How ironic it was, after the election, that schools across the country
felt a need to comfort children supposedly traumatized by the election of
Donald Trump! How unsurprising it was that political correctness reared its
hypocritical head on the nation’s campuses. On Wednesday morning, for example,
the director of the Intercultural Engagement Center at Virginia Tech e-mailed
the following: “Good morning students,
colleagues, friends. Many in our community, and many among us, are waking up
with fear, anxiety, concern, questions, and confusion among other emotions.”
The University of Michigan provided Play-Doh and crayons to students too upset
to attend class. Yale made exams and class attendance optional. Cornell offered
a campus-wide “cry-in.” We are raising a generation of spoiled brats. One
hundred and thirty-two million Americans voted in a democratically-held
election. Are we incapable of accepting the results? Schools and colleges could
(and should) have used the opportunity to celebrate the fact that the American
people voted, not as they were told to by the media or governmental elites, not
as pollsters suggested, and not as teachers and administrators preferred, but
as they saw fit. Even the columnist David Brooks, normally a voice of reason,
referred to this “horrific election
result.” Trump has faults, but he is not Beelzebub. The words and the
actions of these whiners show contempt for the American voter.
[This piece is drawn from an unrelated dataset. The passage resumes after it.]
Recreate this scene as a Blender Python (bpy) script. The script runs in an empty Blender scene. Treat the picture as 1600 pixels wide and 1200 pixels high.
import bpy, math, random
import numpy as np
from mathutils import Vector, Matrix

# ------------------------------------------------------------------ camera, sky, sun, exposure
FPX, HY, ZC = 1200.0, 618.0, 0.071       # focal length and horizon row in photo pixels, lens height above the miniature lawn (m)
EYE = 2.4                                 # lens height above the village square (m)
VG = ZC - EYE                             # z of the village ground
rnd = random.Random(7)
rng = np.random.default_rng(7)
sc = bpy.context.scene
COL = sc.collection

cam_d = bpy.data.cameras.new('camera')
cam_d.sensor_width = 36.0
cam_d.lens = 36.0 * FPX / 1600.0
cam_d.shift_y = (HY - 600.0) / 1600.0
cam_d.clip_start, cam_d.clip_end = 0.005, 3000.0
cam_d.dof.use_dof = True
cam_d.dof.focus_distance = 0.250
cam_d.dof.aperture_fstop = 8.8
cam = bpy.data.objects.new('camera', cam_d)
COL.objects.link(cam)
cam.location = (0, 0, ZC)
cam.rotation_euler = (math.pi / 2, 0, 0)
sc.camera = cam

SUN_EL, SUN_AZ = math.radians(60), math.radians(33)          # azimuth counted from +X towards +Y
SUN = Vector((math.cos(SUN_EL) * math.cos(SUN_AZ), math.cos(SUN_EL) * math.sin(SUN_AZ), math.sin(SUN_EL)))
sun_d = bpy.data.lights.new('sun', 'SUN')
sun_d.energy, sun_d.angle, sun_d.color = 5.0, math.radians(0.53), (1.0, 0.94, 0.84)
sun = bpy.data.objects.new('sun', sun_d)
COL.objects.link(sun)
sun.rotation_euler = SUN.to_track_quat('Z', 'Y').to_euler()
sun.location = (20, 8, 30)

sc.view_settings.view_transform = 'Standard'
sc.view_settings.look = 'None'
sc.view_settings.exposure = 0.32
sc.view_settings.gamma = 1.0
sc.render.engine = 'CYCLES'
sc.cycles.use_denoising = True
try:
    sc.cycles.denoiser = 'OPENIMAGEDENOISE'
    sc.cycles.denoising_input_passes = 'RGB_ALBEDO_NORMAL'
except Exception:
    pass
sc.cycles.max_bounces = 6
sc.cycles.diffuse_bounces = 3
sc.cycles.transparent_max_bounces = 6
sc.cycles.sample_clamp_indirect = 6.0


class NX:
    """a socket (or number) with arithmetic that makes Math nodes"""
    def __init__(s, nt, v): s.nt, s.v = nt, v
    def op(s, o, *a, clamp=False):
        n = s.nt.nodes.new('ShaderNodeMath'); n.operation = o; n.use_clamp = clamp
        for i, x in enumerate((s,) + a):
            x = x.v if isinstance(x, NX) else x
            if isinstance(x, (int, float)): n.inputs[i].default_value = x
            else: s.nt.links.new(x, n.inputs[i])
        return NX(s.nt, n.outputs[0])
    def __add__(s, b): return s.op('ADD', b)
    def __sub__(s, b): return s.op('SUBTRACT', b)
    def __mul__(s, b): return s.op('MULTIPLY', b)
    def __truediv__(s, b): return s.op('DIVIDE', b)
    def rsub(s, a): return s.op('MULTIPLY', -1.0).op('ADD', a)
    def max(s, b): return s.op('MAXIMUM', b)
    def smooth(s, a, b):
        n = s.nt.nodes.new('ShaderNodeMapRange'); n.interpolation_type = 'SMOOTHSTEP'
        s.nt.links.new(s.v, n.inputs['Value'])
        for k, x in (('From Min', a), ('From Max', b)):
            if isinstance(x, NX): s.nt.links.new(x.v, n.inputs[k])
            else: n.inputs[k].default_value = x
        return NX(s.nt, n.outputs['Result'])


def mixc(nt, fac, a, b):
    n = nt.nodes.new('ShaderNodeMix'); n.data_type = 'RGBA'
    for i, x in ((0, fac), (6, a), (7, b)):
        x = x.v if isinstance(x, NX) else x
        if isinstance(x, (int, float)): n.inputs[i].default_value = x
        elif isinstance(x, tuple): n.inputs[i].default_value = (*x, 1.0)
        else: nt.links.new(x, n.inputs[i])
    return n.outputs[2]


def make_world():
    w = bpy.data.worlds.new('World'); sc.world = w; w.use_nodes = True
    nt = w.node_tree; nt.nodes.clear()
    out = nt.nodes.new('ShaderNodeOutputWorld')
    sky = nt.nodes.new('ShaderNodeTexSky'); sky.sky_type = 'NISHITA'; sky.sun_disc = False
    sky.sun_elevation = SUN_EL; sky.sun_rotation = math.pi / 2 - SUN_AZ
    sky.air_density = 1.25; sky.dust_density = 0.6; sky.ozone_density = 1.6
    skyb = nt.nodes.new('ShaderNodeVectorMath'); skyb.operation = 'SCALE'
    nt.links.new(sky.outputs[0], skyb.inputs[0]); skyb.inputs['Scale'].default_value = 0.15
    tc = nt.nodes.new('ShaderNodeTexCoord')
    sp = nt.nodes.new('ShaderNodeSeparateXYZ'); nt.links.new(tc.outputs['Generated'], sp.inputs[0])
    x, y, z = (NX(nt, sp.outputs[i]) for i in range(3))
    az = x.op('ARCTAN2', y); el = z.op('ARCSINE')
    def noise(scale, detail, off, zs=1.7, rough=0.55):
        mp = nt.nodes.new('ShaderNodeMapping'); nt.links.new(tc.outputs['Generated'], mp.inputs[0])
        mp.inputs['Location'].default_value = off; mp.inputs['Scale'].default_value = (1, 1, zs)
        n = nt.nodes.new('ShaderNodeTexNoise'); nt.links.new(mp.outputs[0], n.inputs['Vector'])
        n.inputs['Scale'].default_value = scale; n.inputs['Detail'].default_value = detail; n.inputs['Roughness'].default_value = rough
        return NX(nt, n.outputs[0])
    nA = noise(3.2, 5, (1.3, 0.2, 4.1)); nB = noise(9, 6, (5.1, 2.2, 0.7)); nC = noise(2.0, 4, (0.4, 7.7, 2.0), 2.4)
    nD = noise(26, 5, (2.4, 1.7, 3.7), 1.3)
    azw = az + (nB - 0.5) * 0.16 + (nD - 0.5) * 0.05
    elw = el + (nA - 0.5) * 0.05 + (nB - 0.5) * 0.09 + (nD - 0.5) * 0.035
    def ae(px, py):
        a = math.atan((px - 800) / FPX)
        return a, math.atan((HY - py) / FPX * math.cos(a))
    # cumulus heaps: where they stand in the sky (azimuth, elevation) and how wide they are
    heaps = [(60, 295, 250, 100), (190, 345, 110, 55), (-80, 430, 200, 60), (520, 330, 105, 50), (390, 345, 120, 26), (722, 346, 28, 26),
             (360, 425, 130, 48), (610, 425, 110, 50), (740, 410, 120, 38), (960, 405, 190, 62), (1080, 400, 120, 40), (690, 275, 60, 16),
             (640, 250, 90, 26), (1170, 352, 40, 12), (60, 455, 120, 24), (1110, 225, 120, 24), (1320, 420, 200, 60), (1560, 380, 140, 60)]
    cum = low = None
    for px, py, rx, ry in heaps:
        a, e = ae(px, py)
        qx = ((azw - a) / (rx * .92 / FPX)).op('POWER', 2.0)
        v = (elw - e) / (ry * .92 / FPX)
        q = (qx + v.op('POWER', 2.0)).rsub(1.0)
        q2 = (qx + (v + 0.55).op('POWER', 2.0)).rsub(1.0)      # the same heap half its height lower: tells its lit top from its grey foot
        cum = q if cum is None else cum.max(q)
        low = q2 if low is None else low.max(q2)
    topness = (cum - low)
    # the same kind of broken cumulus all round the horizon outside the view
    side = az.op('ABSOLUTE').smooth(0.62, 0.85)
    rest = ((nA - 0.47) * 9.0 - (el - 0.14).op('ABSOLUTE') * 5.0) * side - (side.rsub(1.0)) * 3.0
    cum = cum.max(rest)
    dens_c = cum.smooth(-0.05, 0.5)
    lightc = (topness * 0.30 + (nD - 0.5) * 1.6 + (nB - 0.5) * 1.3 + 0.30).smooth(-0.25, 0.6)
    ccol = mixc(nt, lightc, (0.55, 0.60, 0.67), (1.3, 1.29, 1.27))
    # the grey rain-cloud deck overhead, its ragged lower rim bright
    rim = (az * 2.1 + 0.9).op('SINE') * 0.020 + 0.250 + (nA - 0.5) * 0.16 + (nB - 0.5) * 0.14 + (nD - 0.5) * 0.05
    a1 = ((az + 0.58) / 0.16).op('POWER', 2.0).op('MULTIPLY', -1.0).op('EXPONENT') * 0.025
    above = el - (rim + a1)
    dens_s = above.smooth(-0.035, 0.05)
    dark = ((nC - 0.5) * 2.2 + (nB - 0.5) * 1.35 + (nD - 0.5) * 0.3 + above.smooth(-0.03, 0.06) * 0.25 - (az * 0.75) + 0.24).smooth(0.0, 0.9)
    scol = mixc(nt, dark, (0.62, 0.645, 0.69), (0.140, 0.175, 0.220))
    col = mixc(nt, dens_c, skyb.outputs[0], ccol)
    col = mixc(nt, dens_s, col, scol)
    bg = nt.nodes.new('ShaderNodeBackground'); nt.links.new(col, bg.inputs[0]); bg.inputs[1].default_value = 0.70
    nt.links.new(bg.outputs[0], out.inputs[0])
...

Despite unemployment declining by half over the past eight years,
workforce participation has reached forty-year lows. There is no question as to
the value and necessity of welfare, which the federal government amply provides,
but regulations and tax policies have stymied job creation. Progressives prefer
coddling to discipline, moral relativism to proven, age-old values. They
believe the state, in the form of Washington bureaucrats, know better than the
individual, family members and those in communities and neighborhoods. They
have ignored the importance of self-respect and dignity that comes through
work. A decline in the cohesiveness of communities, deteriorating family
formations, and an increase in drug and alcohol abuse are, in part, a result of
a lack of work. Dignity’s nemesis is idleness, an unintended (and unrecognized)
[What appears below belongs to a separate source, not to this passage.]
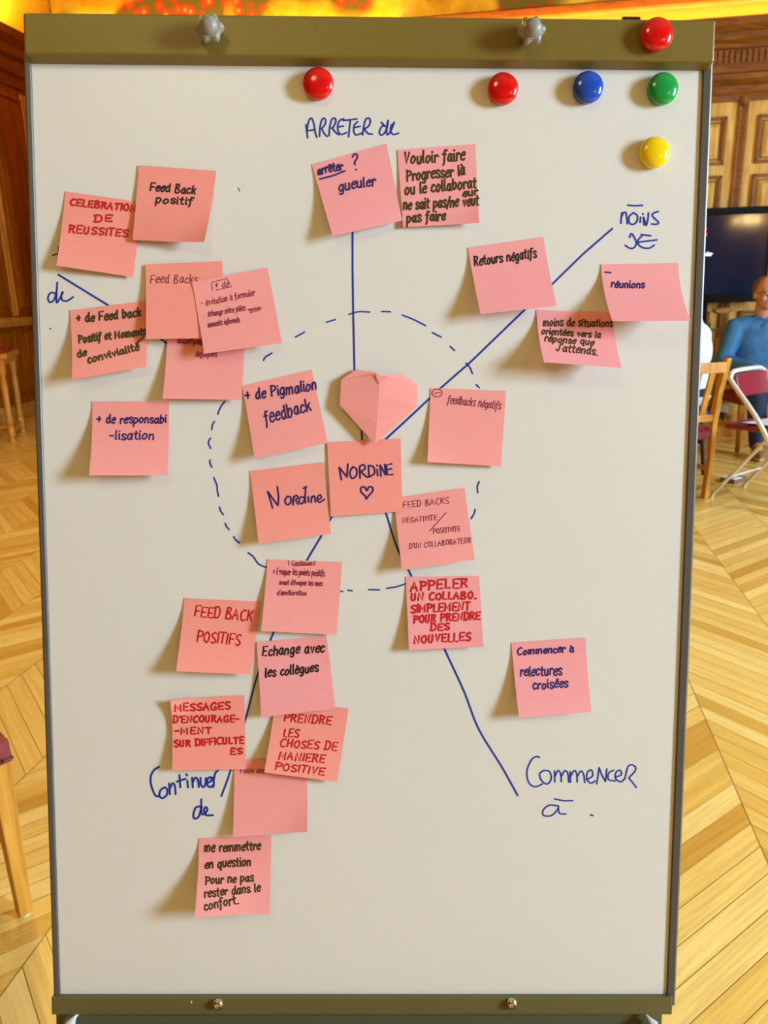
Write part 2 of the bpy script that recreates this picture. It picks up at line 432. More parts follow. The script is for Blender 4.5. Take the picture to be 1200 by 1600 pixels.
# left wall
fl = lambda s, d, z: room(U_L - d, s, z)               # s runs away from the camera along n
bm = nbm(); add_box(bm, N_FRONT, RECESS_N, 0.0, 0.15, 0, Z_C, fl)
lb = []; s = RECESS_N - 0.25
while s > -6: lb.append((s - 0.62, s - 0.06)); s -= 0.68
panelled(bm, fl, 0, 1, 0, 1, lb, [(1.12, 3.35), (0.26, 0.98)])
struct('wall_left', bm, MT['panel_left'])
bm = nbm()
for a, b in lb:
    for q in (a - .03, b + .03): add_tube(bm, [fl(q, -.012, 1.1), fl(q, -.012, 3.4)], .022, 8)
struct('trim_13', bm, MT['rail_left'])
sweep_cornice('trim_7', fl, -6.5, RECESS_N, [(-0.01, 3.45), (0.03, 3.45), (0.03, 3.55), (0.06, 3.58), (0.06, 3.70), (0.10, 3.74), (0.10, 3.82), (0.16, 3.90), (0.16, 3.98), (-0.01, 3.98)], MT['cornice'])
sweep_cornice('trim_8', fl, -6.5, RECESS_N, [(-0.01, 0.985), (0.04, 0.985), (0.05, 1.0), (0.05, 1.04), (0.02, 1.08), (-0.01, 1.08)], MT['panel_rail'])
sweep_cornice('baseboard_left', fl, -6.5, RECESS_N, [(-0.01, 0), (0.035, 0), (0.035, 0.12), (0.015, 0.16), (-0.01, 0.16)], MT['panel_rail'])
bm = nbm(); add_box(bm, -6.5, RECESS_N, -0.012, -0.001, 3.98, 4.9, fl); struct('trim_9', bm, MT['yellow_wall'])
# oblique wooden rail across the alcove, under its painted upper wall
p0 = at_plane(-40, 3, room(0, RECESS_N - 1.0, 0), EN); p1 = at_plane(116, 18, room(0, RECESS_N - 0.6, 0), EN)
p0 = p0 + (p0 - p1) * 0.1
q0, q1 = V(p0), V(p1)
bm = nbm(); dd = (q1 - q0); sd = Vector((dd.y, -dd.x, 0)).normalized() * 0.05
if sd.y > 0: sd = -sd
add_prism(bm, [q0, q0 + sd, q0 + sd + Vector((0, 0, .055)), q0 + Vector((0, 0, .055))], [q1, q1 + sd, q1 + sd + Vector((0, 0, .055)), q1 + Vector((0, 0, .055))])
struct('trim_10', bm, MT['rail_brown'])
bm = nbm(); hh = Vector((0, 0, Z_C - 0.02)); e = Vector((0, 0, 0.05))
def up_to(q): return Vector((q.x, q.y, Z_C - 0.02))
add_prism(bm, [q0 + e, q0 + e - sd * .3, up_to(q0 - sd * .3), up_to(q0)], [q1 + e, q1 + e - sd * .3, up_to(q1 - sd * .3), up_to(q1)])
struct('trim_11', bm, MT['fresco'])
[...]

consequence of social welfare. And idleness leads to a lack of self-respect. I
don’t pretend to know the right balance, only that the current system is
working in ways opposite to what was intended. Keep in mind, the only
demographic in the U.S. where mortality rates have increased is in middle-aged,
white people. Suicide, drug overdoses and Cirrhosis are the principal causes. A
lack of purpose in life is a primary cause. Over the past fifty years,
according to Nicholas Eberstadt, a scholar at the American Enterprise Institute
and author of Men Without Work, the
percentage of working-aged men outside the workforce has increased from 10% to
22%, with millions more underemployed.
Progressives condemn Trump’s vulgarity, but surround themselves with
entertainers like Beyonce, J-Zee, Miley Cyrus and the Kardashians, hoping to
appeal to their millions of Twitter followers, but ignoring the fact these media
Stars live lives alien to the average person – in gated communities, immune
from scary inner-city streets, failing schools and apart from the despair of
poverty-stricken rural America. While Trump’s words about women and minorities
were widely, and rightly, condemned, there was little criticism about the crude
words and phrases embedded in the lyrics of those who get a pass because of
their progressive leanings. I hope the election was a condemnation of this culture,
and that it foretold a restoration of respect for businesses like Hobby Lobby
and institutions like the Little Sisters of the Poor, and for the work done by
Charter Schools to provide choice to inner-city minority students. I would like
to think it will encourage those like Amy Schumer, Whoopi Goldberg and Jon
Stewart to fulfil their promises to emigrate.
Corruption and self-dealing, as was made clear in the exposure of the
Clinton Foundation, underlie sanctimonious Washington elites. The Augean Stables, if not cleansed, will become filthier – a swamp that needs “draining,”
is the way Donald Trump put it. It was not investigative reporters from traditional
news sources that uncovered this hotbed of cronyism; it was WikiLeaks. This
election showed the power and ubiquity of the internet. We will not return to a
time when all Americans tuned in to a Walter Cronkite. We will never again get
our news from only three television sources. The New York Times, The Los
Angeles Times, The Washington Post have
lost one third of their subscribers over the past two decades. The Huffington
Post and Breitbart, individually, have more readers than those three newspapers
combined.
People must believe they have a chance, in a future that appears bleak.
They must feel they can flourish in a world they cannot grasp. Progressives let
them down. Post-election reports in mainstream newspapers and magazines like The Economist suggest they still don’t
understand what happened. Mea culpas and soul searching are not part of their
curricula vitae. Instead, they continue a Walter Mitty-like existence – day
dreaming, while listening only to themselves, believing what they want to
believe.
For President Trump to prevail, he must be optimistic; he must give
people hope. He must be principled, but willing to compromise; respectful of
his opponents, but steadfast in his ideas; tough with enemies and steady with
allies. His job will not be easy, but he can succeed. Let us hope he does.